At Keystone, we know that it’s important to take risks

Jan 31 2020

At Keystone, we know that it’s important to take risks

“Life is either a daring adventure or nothing at all.”
–Helen Keller

In their final semester of high school, three seniors choose to perform in their first play. After months of learning the basics of the sport, an eighth grader scores in a basketball game. Every day in aftercare, several girls practice their crocheting skills and eventually create beautiful scarves and hats.

Pushing limits on the 7th grade trip

So much of what we do in schools comes down to asking students, as well as adults, to take risks, try new things, and possibly fall short. As experience shows us, going out on a limb can be scary; it is much easier, and therefore safer, to continue doing what we have always done. Routine is comforting, particularly when we receive recognition for doing well.

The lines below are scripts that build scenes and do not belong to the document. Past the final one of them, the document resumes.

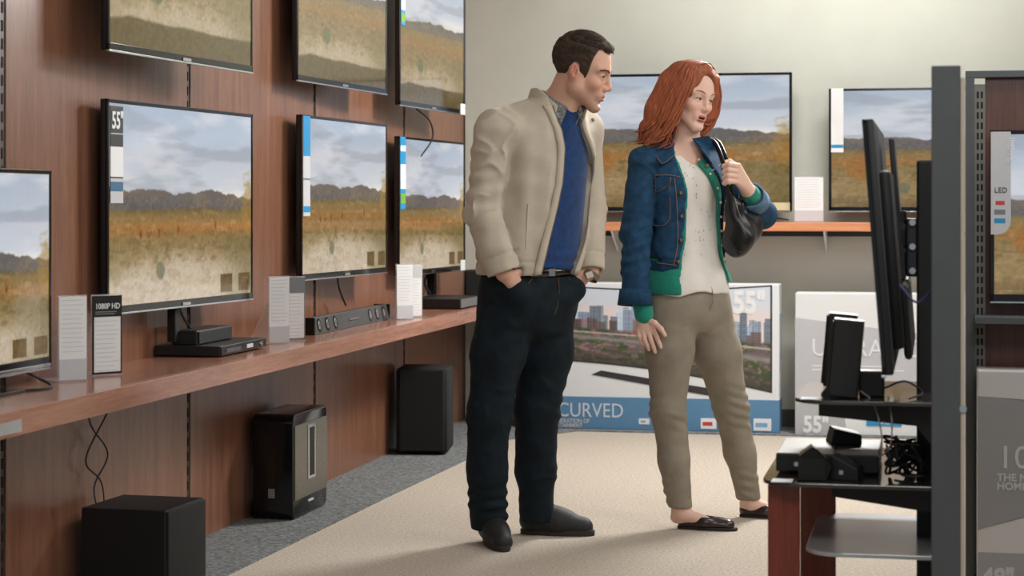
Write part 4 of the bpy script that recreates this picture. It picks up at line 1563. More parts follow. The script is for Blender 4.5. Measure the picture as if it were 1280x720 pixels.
def eye_mesh(F, side, iris, look):
    """eyeball with iris and pupil coloured around the direction of gaze"""
    c = np.array((0.0775, 0.032 * side, 0.0085))
    V, Q = [], []
    n, mth = 24, 16
    d = np.array(look, float)
    d /= np.linalg.norm(d)
    u = np.cross(d, (0, 0, 1.0))
    u /= np.linalg.norm(u)
    w = np.cross(u, d)
    ths = np.concatenate([np.linspace(0.02, 0.55, 10), np.linspace(0.7, 3.1, mth - 10)])
    cols = []
    for th in ths:
        for k in range(n):
            a = 2 * math.pi * k / n
            V.append(F.p(c + 0.0128 * (math.cos(th) * d + math.sin(th) * (math.cos(a) * u + math.sin(a) * w))))
            cols.append((12, 10, 10) if th < 0.2 else (iris if th < 0.46 else (222, 214, 208)))
    for i in range(mth - 1):
        for k in range(n):
            Q.append((i * n + k, i * n + (k + 1) % n, (i + 1) * n + (k + 1) % n, (i + 1) * n + k))
    return np.array(V), Q, lin(np.array(cols))


def skin_cols(V, F, base, male):
    q = F.loc(V)
    x, y, z = q[:, 0], q[:, 1], q[:, 2]
    c = np.zeros((len(V), 3)) + np.array(base, float)

    def put(c, col, m):
        return c + (np.array(col, float) - c) * np.clip(m, 0, 1)[:, None]
    face = ((z > -0.13) & (z < 0.15)).astype(float)
    c = put(c, np.array(base) * (1.0, 0.87, 0.84), (0.6 if male else 0.38) * face * bmp(x, 0.075, 0.03) * bmp(np.abs(y), 0.042, 0.022) * bmp(z, -0.025, 0.026))
    c = put(c, np.array(base) * (0.98, 0.84, 0.8), 0.6 * face * bmp(z, -0.03, 0.016) * bmp(y, 0, 0.016) * sstep(0.095, 0.108, x))
    c = put(c, np.array(base) * (0.98, 0.80, 0.76), 0.6 * face * sstep(0.066, 0.076, np.abs(y)) * bmp(x, -0.01, 0.025) * bmp(z, 0, 0.035))
    lz = np.where(z > -0.0635, z + 0.058, z + 0.0705 + (0.0 if male else 0.0025))
    lip = face * sstep(0.0, 1.0, 1.55 - (np.abs(y) / 0.0215) ** 2 - (lz / (0.0058 if male else 0.0066)) ** 2) * (x > 0.075)
    c = put(c, (158, 98, 88) if male else (186, 104, 96), 0.8 * lip)
    inner = face * (np.abs(y) < 0.017) * (x > 0.07) * (x < 0.0955) * (np.abs(z + 0.065) < (0.002 if male else 0.0032))
    c = put(c, (70, 34, 32), inner * 0.9)
    c = put(c, np.array(base) * (0.82, 0.72, 0.68), 0.45 * face * bmp(z, 0.010, 0.012) * bmp(np.abs(y), 0.030, 0.018) * (x > 0.06))
    if male:
        c = put(c, np.array(base) * (0.80, 0.80, 0.80), 0.55 * face * sstep(-0.035, -0.062, z) * sstep(-0.0, 0.03, x) * (1 - lip))
    return lin(np.clip(c, 0, 255))


def put_mesh(name, V, Q, m, parent, off, col=None):
    return link_mesh(name, np_mesh(name, V - np.array(off), Q, col), m, parent)


def near_axis(X, Y, Z, pts):
    """closest distance along the polyline (m) and angle round it"""
    best = np.full(np.shape(X), 9.0)
    tt = np.zeros(np.shape(X))
    ph = np.zeros(np.shape(X))
    acc = 0.0
    for a, b in zip(pts[:-1], pts[1:]):
        a, b = np.array(a, float), np.array(b, float)
        d = b - a
        L = np.linalg.norm(d)
        d = d / L
        u = np.cross(d, (0.3, 0.95, 0.1))
        u /= np.linalg.norm(u)
        w = np.cross(d, u)
        p = (X - a[0], Y - a[1], Z - a[2])
        t = np.clip(p[0] * d[0] + p[1] * d[1] + p[2] * d[2], 0, L)
        r = [p[i] - t * d[i] for i in range(3)]
        dist = np.sqrt(r[0] ** 2 + r[1] ** 2 + r[2] ** 2)
        m = dist < best
        best = np.where(m, dist, best)
        tt = np.where(m, acc + t, tt)
        ph = np.where(m, np.arctan2(r[0] * w[0] + r[1] * w[1] + r[2] * w[2], r[0] * u[0] + r[1] * u[1] + r[2] * u[2]), ph)
        acc += L
    return best, tt, ph


def sleeve_folds(X, Y, Z, pts, rmax, amp, freq, off=0, tilt=1.0, t0=0.0, t1=9.0):
    d, t, ph = near_axis(X, Y, Z, pts)
    n = wob(X, Y, Z, 9, 6, off)
    w = np.sin(t * freq + tilt * np.cos(ph + 0.8) * 2.0 + 1.6 * n)
    w = np.sign(w) * np.abs(w) ** 0.8
    return -amp * w * sstep(rmax * 1.5, rmax, d) * sstep(t0, t0 + 0.06, t) * sstep(t1, t1 - 0.05, t) * (0.55 + 0.45 * wob(X, Y, Z, 7, 6, off + 8))


def crease(X, Y, Z, scale, amp, off, sx=(1, 1, 1)):
    """sharp irregular fold lines"""
    a = wob(X, Y, Z, scale, 8, off, sx)
    b = wob(X, Y, Z, scale * 0.6, 8, off + 10, sx)
    return -amp * (np.exp(-np.abs(a) / 0.28) - 0.35) * sstep(-0.3, 0.6, b)


# ------------------------------------------------------------------ the man
MY = 7.0
YAW = R(35)
Lm = np.array((math.cos(YAW), math.sin(YAW)))
Fm = np.array((math.sin(YAW), -math.cos(YAW)))


def mp(px, py, y=0.0):
    Y = MY + y
    return np.array(((px - 640) * Y / FPX, y, CAM_H - (py - HOR) * Y / FPX))


OFFM = (0.06, 0.0, 0.0)
man = thing('person', 'man in a beige jacket, blue sweater and dark jeans with both hands in his pockets', 'person', (0.06, MY, 0), 0)

# torso stations: z, cx, cy, half width, half depth (outer face of the jacket)
TS = [(0.88, 0.058, 0.0, 0.190, 0.140), (0.93, 0.060, 0.0, 0.192, 0.142), (1.00, 0.066, -0.004, 0.196, 0.146), (1.15, 0.078, -0.02, 0.196, 0.146),
      (1.28, 0.090, -0.035, 0.200, 0.142), (1.38, 0.100, -0.05, 0.192, 0.132), (1.44, 0.110, -0.06, 0.160, 0.118),
      (1.485, 0.128, -0.075, 0.118, 0.100), (1.53, 0.148, -0.09, 0.085, 0.082), (1.56, 0.165, -0.10, 0.075, 0.075)]
ra = [mp(621, 166, -0.16), mp(603, 266, -0.185), mp(629, 340, -0.20)]          # right arm: shoulder, elbow, wrist
la = [mp(728, 163, 0.07), mp(736, 262, 0.10), mp(739, 338, 0.01)]
hd = np.array((0.231, -0.125, 1.612))
FH = Frame(hd, rot_xyz(R(-12), R(15), R(3)), 0.99)

TSa = np.array(TS)


def st_uv(X, Y, Z, tbl=TSa, Lv=Lm, Fv=Fm):
    cx, cy = np.interp(Z, tbl[:, 0], tbl[:, 1]), np.interp(Z, tbl[:, 0], tbl[:, 2])
    return (X - cx) * Lv[0] + (Y - cy) * Lv[1], (X - cx) * Fv[0] + (Y - cy) * Fv[1]


def opening(tl_, tr_, tbl, Lv, Fv, t0=0.02):
    def f(X, Y, Z):
        u, w = st_uv(X, Y, Z, tbl, Lv, Fv)
        return np.maximum(np.maximum(np.interp(Z, tl_[:, 0], tl_[:, 1]) - u, u - np.interp(Z, tr_[:, 0], tr_[:, 1])), t0 - w)
    return f


OL = np.array([(0.90, -0.055), (0.95, -0.05), (1.04, -0.036), (1.16, -0.012), (1.24, 0.0), (1.36, 0.002), (1.42, -0.015), (1.48, -0.05), (1.56, -0.085)])
OR = np.array([(0.90, 0.085), (0.95, 0.100), (1.04, 0.145), (1.14, 0.182), (1.24, 0.190), (1.32, 0.166), (1.40, 0.100), (1.45, 0.072), (1.50, 0.052), (1.56, 0.065)])
jk = Vol(axis(-0.30, 0.48, 0.005), axis(-0.36, 0.30, 0.005), axis(0.86, 1.62, 0.005))
jk.add(s_loft(TS, YAW, 0.925, 1.545))
jk.add(s_cone(mp(650, 150, -0.12), ra[0], 0.062, 0.062), s_cone(mp(715, 160, 0.03), la[0], 0.06, 0.058), k=0.04)
# long soft folds of the body
jk.warp(lambda X, Y, Z: (0.0050 * wob(X, Y, Z, 34, 8, 5, (1, 1, 0.25)) + 0.0022 * wob(X, Y, Z, 75, 8, 14, (1, 1, 0.4)) + 0.002 * wob(X, Y, Z, 30, 8, 20) + crease(X, Y, Z, 30, 0.005, 9, (1, 1, 0.22))) * sstep(1.52, 1.36, Z) * sstep(0.93, 0.99, Z))
jk.cut(s_loft(TS, YAW, 0.85, 1.62, grow=-0.030), k=0.003)
jk.cut(s_fn(opening(OL, OR, TSa, Lm, Fm), (-0.1, -0.4, 0.85), (0.4, 0.2, 1.62)), k=0.004)
jk.cut(s_cone((0.145, -0.075, 1.47), (0.175, -0.11, 1.60), 0.068, 0.080), k=0.006)
# waistband groove
jk.warp(lambda X, Y, Z: 0.004 * bmp(Z, 0.972, 0.005) + 0 * X, (-0.3, -0.4, 0.94), (0.5, 0.3, 1.0))
sl = Vol(jk.xs, jk.ys, jk.zs)
sl.add(s_cone(ra[0], ra[1], 0.070, 0.062), s_cone(ra[1], ra[2], 0.062, 0.056), k=0.02)
sl.add(s_cone(la[0], la[1], 0.066, 0.060), s_cone(la[1], la[2], 0.060, 0.047), k=0.022)
sl.warp(lambda X, Y, Z: sleeve_folds(X, Y, Z, ra, 0.075, 0.0055, 130, 0, 1.5, 0.10, 0.36) + crease(X, Y, Z, 30, 0.013, 3) * sstep(1.02, 1.08, Z) + 0.0035 * wob(X, Y, Z, 42, 8, 3), ra[1] - (0.12, 0.13, 0.25), ra[0] + (0.12, 0.13, 0.1))
sl.warp(lambda X, Y, Z: sleeve_folds(X, Y, Z, la, 0.07, 0.008, 150, 3, 0.8, 0.10, 0.40), la[1] - (0.1, 0.15, 0.25), la[0] + (0.1, 0.1, 0.1))
# armhole: a soft valley where sleeve and body meet, deeper below the shoulder
valley = np.exp(-((np.abs(jk.f) + np.abs(sl.f)) / 0.012) ** 2) * 0.003
h = np.clip(0.5 + 0.5 * (jk.f - sl.f) / np.interp(jk.zs, [1.30, 1.42], [0.008, 0.06])[None, None, :].astype(np.float32), 0, 1)
kk = np.interp(jk.zs, [1.30, 1.42], [0.008, 0.06])[None, None, :].astype(np.float32)
jk.f = jk.f + (sl.f - jk.f) * h - kk * h * (1 - h) + valley.astype(np.float32)
del sl, valley, h
for a, r in ((ra, 0.05), (la, 0.042)):
    d = (a[2] - a[1]) / np.linalg.norm(a[2] - a[1])
    e = a[2] + d * 0.002

    def cap(X, Y, Z, e=e, d=d):
        return np.maximum(-((X - e[0]) * d[0] + (Y - e[1]) * d[1] + (Z - e[2]) * d[2]),
                          np.sqrt((X - e[0]) ** 2 + (Y - e[1]) ** 2 + (Z - e[2]) ** 2) - 0.075)
    jk.cut(s_fn(cap, e - 0.1, e + 0.1), k=0.003)
    jk.cut(s_cone(a[1] + 0.93 * (a[2] - a[1]), a[2] + d * 0.05, r - 0.008, r), k=0.004)
    g = a[2] - d * 0.055
    jk.warp(lambda X, Y, Z, g=g, d=d: 0.004 * np.exp(-(((X - g[0]) * d[0] + (Y - g[1]) * d[1] + (Z - g[2]) * d[2]) / 0.005) ** 2)
            * (np.sqrt((X - g[0]) ** 2 + (Y - g[1]) ** 2 + (Z - g[2]) ** 2) < 0.075), g - 0.08, g + 0.08)
V, Q = jk.mesh()
jo = put_mesh('jacket', relax(V, Q, 1), Q, M_JACKET, man, OFFM)
del jk


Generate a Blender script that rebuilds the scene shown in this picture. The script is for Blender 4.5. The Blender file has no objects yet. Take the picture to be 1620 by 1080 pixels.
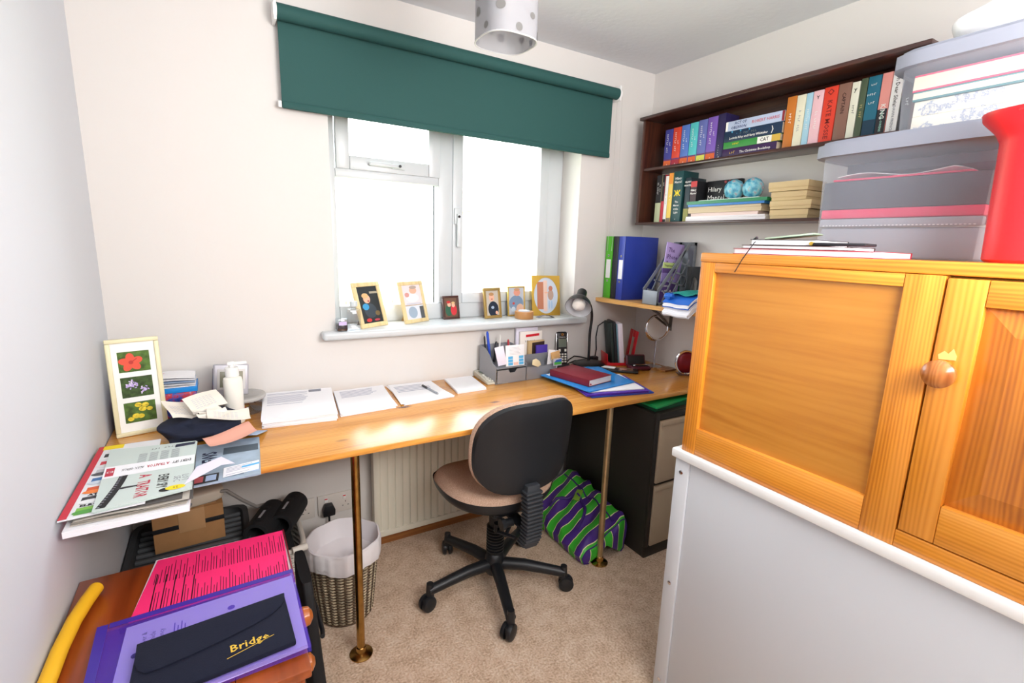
import bpy, bmesh, math, random
from mathutils import Matrix, Vector
random.seed(7)
PI = math.pi
SC = bpy.context.scene
COL = SC.collection

# ------------------------------------------------------------------ camera
def cam_basis(yaw, pitch, roll):
    f = Vector((math.sin(yaw)*math.cos(pitch), math.cos(yaw)*math.cos(pitch), math.sin(pitch)))
    r = Vector((math.cos(yaw), -math.sin(yaw), 0)); u = r.cross(f)
    r2 = r*math.cos(roll)+u*math.sin(roll)
    return r2, r2.cross(f), f
cd = bpy.data.cameras.new('camera'); cam = bpy.data.objects.new('camera', cd); COL.objects.link(cam)
r_, u_, f_ = cam_basis(.5438, -.1959, .0323)
cam.matrix_world = Matrix(((r_.x, u_.x, -f_.x, .3251), (r_.y, u_.y, -f_.y, -2.0482), (r_.z, u_.z, -f_.z, 1.3765), (0, 0, 0, 1)))
cd.sensor_fit = 'HORIZONTAL'; cd.sensor_width = 36; cd.lens = 36*774.98/1620; cd.clip_start = .02
SC.camera = cam

# ------------------------------------------------------------------ world, lights, exposure
W = bpy.data.worlds.new('overcast_sky'); SC.world = W; W.use_nodes = True
bg = W.node_tree.nodes['Background']; bg.inputs[0].default_value = (.90, .96, 1, 1); bg.inputs[1].default_value = 6.5
SC.view_settings.view_transform = 'Standard'; SC.view_settings.look = 'None'
SC.view_settings.exposure = 0.6; SC.view_settings.gamma = 1; SC.view_settings.use_curve_mapping = False
def area(name, loc, target, sx, sy, power, color=(1, 1, 1)):
    l = bpy.data.lights.new(name, 'AREA'); l.shape = 'RECTANGLE'; l.size = sx; l.size_y = sy; l.energy = power; l.color = color
    o = bpy.data.objects.new(name, l); COL.objects.link(o); o.location = loc
    o.rotation_euler = (Vector(target)-Vector(loc)).to_track_quat('-Z', 'Y').to_euler(); return o
area('bounced_flash', (1.05, -2.75, 1.95), (1.55, -.5, .5), 1.6, .6, 20, (1, .985, .965))
area('ceiling_bounce', (1.2, -2.2, 1.55), (1.25, -1.3, 2.28), .7, .5, 22, (1, .985, .975))
pt = area('window_portal', (1.33, .30, 1.5), (1.33, -1, 1.5), 1.3, 1.1, 1); pt.data.cycles.is_portal = True

# ------------------------------------------------------------------ materials
def lin(c):
    if isinstance(c, str): c = [int(c[i:i+2], 16)/255 for i in (0, 2, 4)]
    return tuple((x/12.92 if x <= .04045 else ((x+.055)/1.055)**2.4) for x in c)+(1,)
_M = {}
def mat(name, color='808080', rough=.6, metal=0, bump=0, bscale=200, var=0, vscale=8, coat=0, alpha=None, trans=0, ior=1.45, sheen=0):
    if name in _M: return _M[name]
    m = bpy.data.materials.new(name); m.use_nodes = True; nt = m.node_tree; b = nt.nodes['Principled BSDF']
    c = lin(color); b.inputs['Base Color'].default_value = c
    b.inputs['Roughness'].default_value = rough; b.inputs['Metallic'].default_value = metal; b.inputs['IOR'].default_value = ior
    if coat: b.inputs['Coat Weight'].default_value = coat; b.inputs['Coat Roughness'].default_value = .12
    if alpha is not None: b.inputs['Alpha'].default_value = alpha
    if trans: b.inputs['Transmission Weight'].default_value = trans
    if sheen: b.inputs['Sheen Weight'].default_value = sheen
    if bump or var:
        tc = nt.nodes.new('ShaderNodeTexCoord')
        if bump:
            n = nt.nodes.new('ShaderNodeTexNoise'); n.inputs['Scale'].default_value = bscale; n.inputs['Detail'].default_value = 3
            nt.links.new(tc.outputs['Object'], n.inputs['Vector'])
            bp = nt.nodes.new('ShaderNodeBump'); bp.inputs['Strength'].default_value = bump; bp.inputs['Distance'].default_value = .002
            nt.links.new(n.outputs['Fac'], bp.inputs['Height']); nt.links.new(bp.outputs[0], b.inputs['Normal'])
        if var:
            n = nt.nodes.new('ShaderNodeTexNoise'); n.inputs['Scale'].default_value = vscale; n.inputs['Detail'].default_value = 4
            nt.links.new(tc.outputs['Object'], n.inputs['Vector'])
            rp = nt.nodes.new('ShaderNodeValToRGB'); nt.links.new(n.outputs['Fac'], rp.inputs[0])
            rp.color_ramp.elements[0].position = .3; rp.color_ramp.elements[1].position = .7
            rp.color_ramp.elements[0].color = tuple(x*(1-var) for x in c[:3])+(1,)
            rp.color_ramp.elements[1].color = tuple(min(1, x*(1+var)) for x in c[:3])+(1,)
            nt.links.new(rp.outputs[0], b.inputs['Base Color'])
    _M[name] = m; return m
def ramp(nt, src, stops):
    rp = nt.nodes.new('ShaderNodeValToRGB'); nt.links.new(src, rp.inputs[0]); e = rp.color_ramp.elements
    e[0].position, e[0].color = stops[0][0], lin(stops[0][1]); e[1].position, e[1].color = stops[-1][0], lin(stops[-1][1])
    for p, c in stops[1:-1]: x = e.new(p); x.color = lin(c)
    return rp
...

This can be all the more true with children who are successful in school and pride themselves on their performance. The possibility of failure presents an obstacle to taking on something new or different.

So, how do we create the conditions for motivated and engaged children like Keystone Cobras to put themselves out there? There are a variety of ways ranging from structure to culture. Further back than I care to remember in graduate school, I researched and wrote a paper on the benefits of small schools. As study after study has shown, smaller schools can raise student achievement, increase attendance, create stronger school climate, and strengthen teacher satisfaction. In addition, smaller schools can allow for greater parent involvement, safety through children knowing one another, and more respect among everyone in the school. When measured against larger schools, it would seem readily apparent that there is more opportunity for individual children to be known in a smaller setting. Although much research has focused on the benefits of small classes, and these are important, the size of a school in general can also determine student involvement and success.

Among the many memories from my large public high school was the passing periods in the hallways. Funnelling far too many adolescents through hallways with lockers on both sides made us feel like cattle herded through a chute. One day in a form of mild protest at our perceived anonymity, we all started moo-ing. In retrospect, it may sound childish, but for us, it was symbolic of our experience.

Being a smaller school, though, doesn’t guarantee student engagement. Just like small towns, small schools can feel confining or stultifying if there’s not proper attention to the culture. By itself, a lower student enrollment can induce a homogeneous myopia and fail to prepare students for diverse colleges, multicultural workplaces, and an interconnected world. Similarly, if there’s not proper attention to encouraging students to be courageous and stretch themselves, all schools can stunt student growth and development. Fortunately, the diversity we celebrate at Keystone helps promote a wide variety of experiences, personalities, and perspectives.

At Keystone, we take to heart Brené Brown’s advice when she says, “Vulnerability is the birthplace of innovation, creativity, and change.” Students will try new things if they feel secure in being vulnerable; this can only occur when educators instill a culture of risk-taking and celebrating what Lower School Head Mrs. Jeanette Vilagi refers to as “beautiful oops,” the mistakes that allow us to grow. Many years ago, a student posted as her senior yearbook quote something I said in passing but she took to heart, “bravery is not being unafraid, it’s acknowledging your fear and then overcoming it.” In every division at Keystone, teachers and staff members encourage students to “give it a shot,” or “take a chance” whether it’s in Science Fair, in the art room, or on the courts or fields of play. Although Nike trademarked the maxim, “Just Do It,’ this saying could just as easily apply to the way the adults at Keystone exhort our students.

As parents and educators in the lives of Keystone children, we get to help students recognize and name their fears, and then provide them with the tools to transcend them. When this occurs, students give their debut performances on stage only months before graduating, score a basket in a game they had never played until recently, and create beautiful works of art in a medium they didn’t even know existed until a kind and compassionate adult took them by the hand and showed them what they are capable of doing. We are fortunate indeed to be charged with the work we are doing.